それにしても武蔵は強かったらしいね。「60戦無敗」なんでしょ。ボクシングでいえば、相当強いチャンピオンだよ。だけど、どこにその記録が残ってるのか。「五輪書」に書いてあるっていうんだな。「五輪書」って自伝だからさ、自分で「60戦無敗だ」って言っても本当かどうかわかんないよね。誰も見てないんだから。
武蔵が「五輪書」を書いたっていう霊巌洞にも行ったことあるけどね。
「あぁそうか、ここで五輪書を書いたのか。石の上にも3年っていうけど、武蔵はここでじっと一人座って書いたのか」
そう思いながら、俺もそこに座ってみた。そうしたら蚊がブンブンブンブン飛んできてさ、
「あちゃー! 痒くてこんなところにいらんないよ」
すぐに飛び出した。
「こんなところで五輪書を書けるかっつーんだよ!」
それがガッツ流の結論。蚊に刺されちゃって書けないよ、あんな洞窟じゃ。武蔵は蚊取り線香でもたいたのかな。

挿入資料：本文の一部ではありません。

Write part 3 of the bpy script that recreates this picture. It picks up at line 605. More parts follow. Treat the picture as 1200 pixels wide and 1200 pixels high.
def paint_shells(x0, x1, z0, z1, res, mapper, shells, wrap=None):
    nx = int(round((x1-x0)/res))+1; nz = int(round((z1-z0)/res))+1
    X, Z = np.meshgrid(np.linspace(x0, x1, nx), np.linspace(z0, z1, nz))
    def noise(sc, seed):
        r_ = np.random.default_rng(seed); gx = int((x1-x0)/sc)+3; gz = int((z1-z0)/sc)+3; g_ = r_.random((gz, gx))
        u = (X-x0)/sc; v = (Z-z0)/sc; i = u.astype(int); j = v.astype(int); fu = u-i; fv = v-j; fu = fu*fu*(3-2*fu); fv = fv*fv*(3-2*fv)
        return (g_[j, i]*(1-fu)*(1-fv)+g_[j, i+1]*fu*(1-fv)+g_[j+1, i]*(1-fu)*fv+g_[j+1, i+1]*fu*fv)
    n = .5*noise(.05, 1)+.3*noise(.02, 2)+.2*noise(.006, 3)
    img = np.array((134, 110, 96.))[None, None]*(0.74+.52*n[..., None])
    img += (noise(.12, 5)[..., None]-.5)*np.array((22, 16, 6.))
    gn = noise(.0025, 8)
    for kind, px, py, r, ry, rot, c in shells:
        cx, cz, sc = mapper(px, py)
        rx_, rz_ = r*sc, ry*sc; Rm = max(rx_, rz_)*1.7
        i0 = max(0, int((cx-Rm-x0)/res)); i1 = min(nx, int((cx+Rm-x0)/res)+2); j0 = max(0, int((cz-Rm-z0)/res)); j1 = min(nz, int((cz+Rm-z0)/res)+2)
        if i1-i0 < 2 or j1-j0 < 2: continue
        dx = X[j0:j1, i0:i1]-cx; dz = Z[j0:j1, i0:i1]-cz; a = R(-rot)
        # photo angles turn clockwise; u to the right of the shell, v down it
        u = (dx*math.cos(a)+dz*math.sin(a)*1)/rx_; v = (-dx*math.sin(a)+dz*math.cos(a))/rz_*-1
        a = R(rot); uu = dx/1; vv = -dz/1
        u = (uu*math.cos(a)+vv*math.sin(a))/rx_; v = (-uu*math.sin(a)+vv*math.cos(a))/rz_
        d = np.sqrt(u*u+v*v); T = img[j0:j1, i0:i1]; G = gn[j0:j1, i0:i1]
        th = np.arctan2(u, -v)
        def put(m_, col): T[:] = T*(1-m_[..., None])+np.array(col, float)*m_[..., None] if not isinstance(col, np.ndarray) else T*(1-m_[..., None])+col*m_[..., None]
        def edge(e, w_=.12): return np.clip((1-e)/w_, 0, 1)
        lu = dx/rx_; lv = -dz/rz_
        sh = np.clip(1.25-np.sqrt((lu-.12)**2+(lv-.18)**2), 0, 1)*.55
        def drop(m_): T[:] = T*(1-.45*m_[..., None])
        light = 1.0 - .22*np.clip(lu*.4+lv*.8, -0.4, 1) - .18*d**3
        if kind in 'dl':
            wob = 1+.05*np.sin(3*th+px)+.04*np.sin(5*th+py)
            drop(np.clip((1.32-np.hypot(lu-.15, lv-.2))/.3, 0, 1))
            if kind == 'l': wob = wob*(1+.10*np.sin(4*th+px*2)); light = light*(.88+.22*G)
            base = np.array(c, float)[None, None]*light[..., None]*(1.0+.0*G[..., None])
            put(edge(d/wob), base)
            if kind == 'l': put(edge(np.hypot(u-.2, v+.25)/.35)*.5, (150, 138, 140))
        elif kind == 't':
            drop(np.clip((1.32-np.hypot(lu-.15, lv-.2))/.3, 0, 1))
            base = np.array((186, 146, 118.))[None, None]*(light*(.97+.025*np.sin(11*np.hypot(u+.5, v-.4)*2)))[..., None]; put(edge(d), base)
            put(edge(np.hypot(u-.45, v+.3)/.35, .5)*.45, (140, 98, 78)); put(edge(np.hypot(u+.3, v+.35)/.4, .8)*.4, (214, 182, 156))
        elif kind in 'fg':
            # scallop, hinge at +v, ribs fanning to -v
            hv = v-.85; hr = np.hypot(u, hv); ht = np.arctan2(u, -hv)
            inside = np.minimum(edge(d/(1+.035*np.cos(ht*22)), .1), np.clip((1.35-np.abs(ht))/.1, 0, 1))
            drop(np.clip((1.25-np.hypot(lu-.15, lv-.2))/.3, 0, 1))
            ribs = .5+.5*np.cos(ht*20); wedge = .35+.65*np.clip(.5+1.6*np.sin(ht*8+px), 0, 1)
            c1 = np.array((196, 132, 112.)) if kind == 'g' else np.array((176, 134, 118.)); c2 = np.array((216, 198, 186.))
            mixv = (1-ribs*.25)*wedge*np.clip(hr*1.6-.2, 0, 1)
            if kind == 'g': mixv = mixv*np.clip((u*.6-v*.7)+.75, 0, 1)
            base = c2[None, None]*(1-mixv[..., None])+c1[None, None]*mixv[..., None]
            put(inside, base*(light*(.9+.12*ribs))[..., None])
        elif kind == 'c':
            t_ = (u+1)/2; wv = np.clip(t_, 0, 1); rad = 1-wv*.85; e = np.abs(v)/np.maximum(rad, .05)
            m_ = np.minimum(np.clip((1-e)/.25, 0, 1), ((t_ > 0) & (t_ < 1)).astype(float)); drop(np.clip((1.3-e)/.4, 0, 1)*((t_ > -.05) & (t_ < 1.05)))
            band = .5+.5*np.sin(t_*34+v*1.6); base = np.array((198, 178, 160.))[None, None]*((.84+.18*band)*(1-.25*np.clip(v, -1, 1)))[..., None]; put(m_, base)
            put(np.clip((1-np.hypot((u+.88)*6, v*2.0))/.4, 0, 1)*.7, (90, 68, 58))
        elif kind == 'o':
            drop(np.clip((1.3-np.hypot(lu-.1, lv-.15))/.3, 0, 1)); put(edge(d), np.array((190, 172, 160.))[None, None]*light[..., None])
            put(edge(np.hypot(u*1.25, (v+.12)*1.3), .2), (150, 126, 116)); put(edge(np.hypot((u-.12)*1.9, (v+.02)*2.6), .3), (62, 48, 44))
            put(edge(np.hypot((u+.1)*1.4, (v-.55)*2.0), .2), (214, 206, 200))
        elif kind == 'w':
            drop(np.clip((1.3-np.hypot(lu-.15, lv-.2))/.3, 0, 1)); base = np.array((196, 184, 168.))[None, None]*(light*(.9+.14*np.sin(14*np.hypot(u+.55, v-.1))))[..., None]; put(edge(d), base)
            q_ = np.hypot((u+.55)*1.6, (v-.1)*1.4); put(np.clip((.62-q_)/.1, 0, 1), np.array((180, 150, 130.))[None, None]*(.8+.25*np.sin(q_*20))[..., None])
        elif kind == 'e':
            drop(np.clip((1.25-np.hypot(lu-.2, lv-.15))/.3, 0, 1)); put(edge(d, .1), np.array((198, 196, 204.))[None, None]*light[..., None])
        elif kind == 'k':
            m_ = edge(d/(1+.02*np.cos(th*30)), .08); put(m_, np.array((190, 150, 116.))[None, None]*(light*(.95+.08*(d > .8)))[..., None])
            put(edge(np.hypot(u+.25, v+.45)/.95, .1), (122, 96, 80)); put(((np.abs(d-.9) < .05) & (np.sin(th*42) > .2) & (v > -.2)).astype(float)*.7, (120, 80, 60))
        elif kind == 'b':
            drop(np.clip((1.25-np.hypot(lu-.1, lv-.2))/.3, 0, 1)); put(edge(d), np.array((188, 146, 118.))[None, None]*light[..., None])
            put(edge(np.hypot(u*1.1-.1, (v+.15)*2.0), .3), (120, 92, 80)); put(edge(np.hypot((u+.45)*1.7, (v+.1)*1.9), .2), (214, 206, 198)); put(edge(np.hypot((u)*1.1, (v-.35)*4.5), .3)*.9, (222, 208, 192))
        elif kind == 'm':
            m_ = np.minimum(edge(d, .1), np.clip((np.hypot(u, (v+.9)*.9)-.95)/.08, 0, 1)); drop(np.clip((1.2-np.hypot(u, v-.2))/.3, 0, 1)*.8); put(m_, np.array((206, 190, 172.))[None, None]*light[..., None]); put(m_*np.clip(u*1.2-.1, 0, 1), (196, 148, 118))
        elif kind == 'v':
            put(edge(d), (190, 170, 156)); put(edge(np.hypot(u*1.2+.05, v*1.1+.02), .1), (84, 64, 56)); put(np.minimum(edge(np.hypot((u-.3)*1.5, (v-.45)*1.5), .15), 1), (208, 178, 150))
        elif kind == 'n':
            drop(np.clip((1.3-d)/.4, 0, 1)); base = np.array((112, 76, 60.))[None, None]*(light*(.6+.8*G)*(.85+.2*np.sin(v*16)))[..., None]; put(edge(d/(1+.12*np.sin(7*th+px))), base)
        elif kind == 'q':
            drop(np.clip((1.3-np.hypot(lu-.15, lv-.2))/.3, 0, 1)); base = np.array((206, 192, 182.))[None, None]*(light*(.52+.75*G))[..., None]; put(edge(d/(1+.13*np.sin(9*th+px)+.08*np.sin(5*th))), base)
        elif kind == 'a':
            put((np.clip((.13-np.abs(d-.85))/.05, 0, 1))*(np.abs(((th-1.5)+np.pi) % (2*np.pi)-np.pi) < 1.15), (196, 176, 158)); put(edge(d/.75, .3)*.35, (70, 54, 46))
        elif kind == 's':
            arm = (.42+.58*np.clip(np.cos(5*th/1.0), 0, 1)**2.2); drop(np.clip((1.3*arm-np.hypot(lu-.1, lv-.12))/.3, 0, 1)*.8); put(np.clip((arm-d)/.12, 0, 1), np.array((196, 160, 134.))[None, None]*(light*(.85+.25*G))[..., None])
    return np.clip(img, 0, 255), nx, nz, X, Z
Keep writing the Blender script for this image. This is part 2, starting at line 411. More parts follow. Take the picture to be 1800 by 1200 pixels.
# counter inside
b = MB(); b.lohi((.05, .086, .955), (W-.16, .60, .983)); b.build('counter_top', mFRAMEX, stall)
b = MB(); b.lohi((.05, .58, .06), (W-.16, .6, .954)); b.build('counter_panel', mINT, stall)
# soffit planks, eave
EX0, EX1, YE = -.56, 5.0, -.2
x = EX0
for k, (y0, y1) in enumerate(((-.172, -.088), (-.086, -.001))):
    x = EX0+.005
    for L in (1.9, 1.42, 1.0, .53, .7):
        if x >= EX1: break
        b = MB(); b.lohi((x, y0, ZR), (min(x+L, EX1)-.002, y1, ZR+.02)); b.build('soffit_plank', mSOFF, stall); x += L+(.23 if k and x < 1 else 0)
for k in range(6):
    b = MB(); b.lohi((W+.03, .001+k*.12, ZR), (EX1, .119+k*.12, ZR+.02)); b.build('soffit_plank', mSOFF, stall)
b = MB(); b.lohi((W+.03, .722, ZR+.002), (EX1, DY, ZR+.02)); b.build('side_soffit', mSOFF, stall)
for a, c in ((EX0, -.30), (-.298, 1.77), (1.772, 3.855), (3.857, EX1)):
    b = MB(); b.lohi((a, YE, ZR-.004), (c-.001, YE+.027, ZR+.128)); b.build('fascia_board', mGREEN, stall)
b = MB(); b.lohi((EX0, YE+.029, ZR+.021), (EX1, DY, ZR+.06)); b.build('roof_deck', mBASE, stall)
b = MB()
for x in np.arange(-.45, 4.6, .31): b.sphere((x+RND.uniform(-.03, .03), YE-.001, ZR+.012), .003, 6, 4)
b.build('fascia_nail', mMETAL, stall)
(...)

まぁ、確かに武蔵は強かったんだろうけど、その戦法から「卑怯だ」と言われたりもするね。勝つことに手段を選ばないから。でもそれは卑怯でも何でもない。勝負は勝たなくちゃいけないし、決闘は生きるか死ぬかなんだよ。「死んで花実が咲くものか」って言葉があるけども、何があっても生き残らなくちゃ、どんな戦法を使っても勝たなきゃ。それが勝負っつーもんだな。例えば日本ボクシング連盟という組織の中で試合してるのに「うちの選手だけ勝たせろ」とかね、どこぞの会長みたいなことやるのは卑怯だろ。だけど武蔵の時代に「決闘連盟」みたいなコミッションがあったわけじゃないし、武蔵の勝負には卑怯も何もない。勝てばOK牧場だな。
「千日の稽古を鍛とし、万日の稽古を錬とす」
武蔵の言葉にこういうのがあるけど、千日っつーとだいたい3年、万日っつーと30年でしょ。それぐらい修業は大変だという意味だな。修業の「業」は「仕事」のこと。「仕事を修める」わけだから、「その道を極める」ってことだよね。
俺もボクシングで毎日毎日練習して8年かかって世界チャンピオンになったからわかるけど、野球だろうがゴルフだろうがボクシングだろうが、何の世界でも日々鍛錬して、苦しい中から自分自身で克服していった人が一流になる。王さんも長嶋さんも同じ。王さんだって畳がすり切れるぐらい素振りしたっていうでしょ。あれは武蔵の言う「鍛錬」ですよ。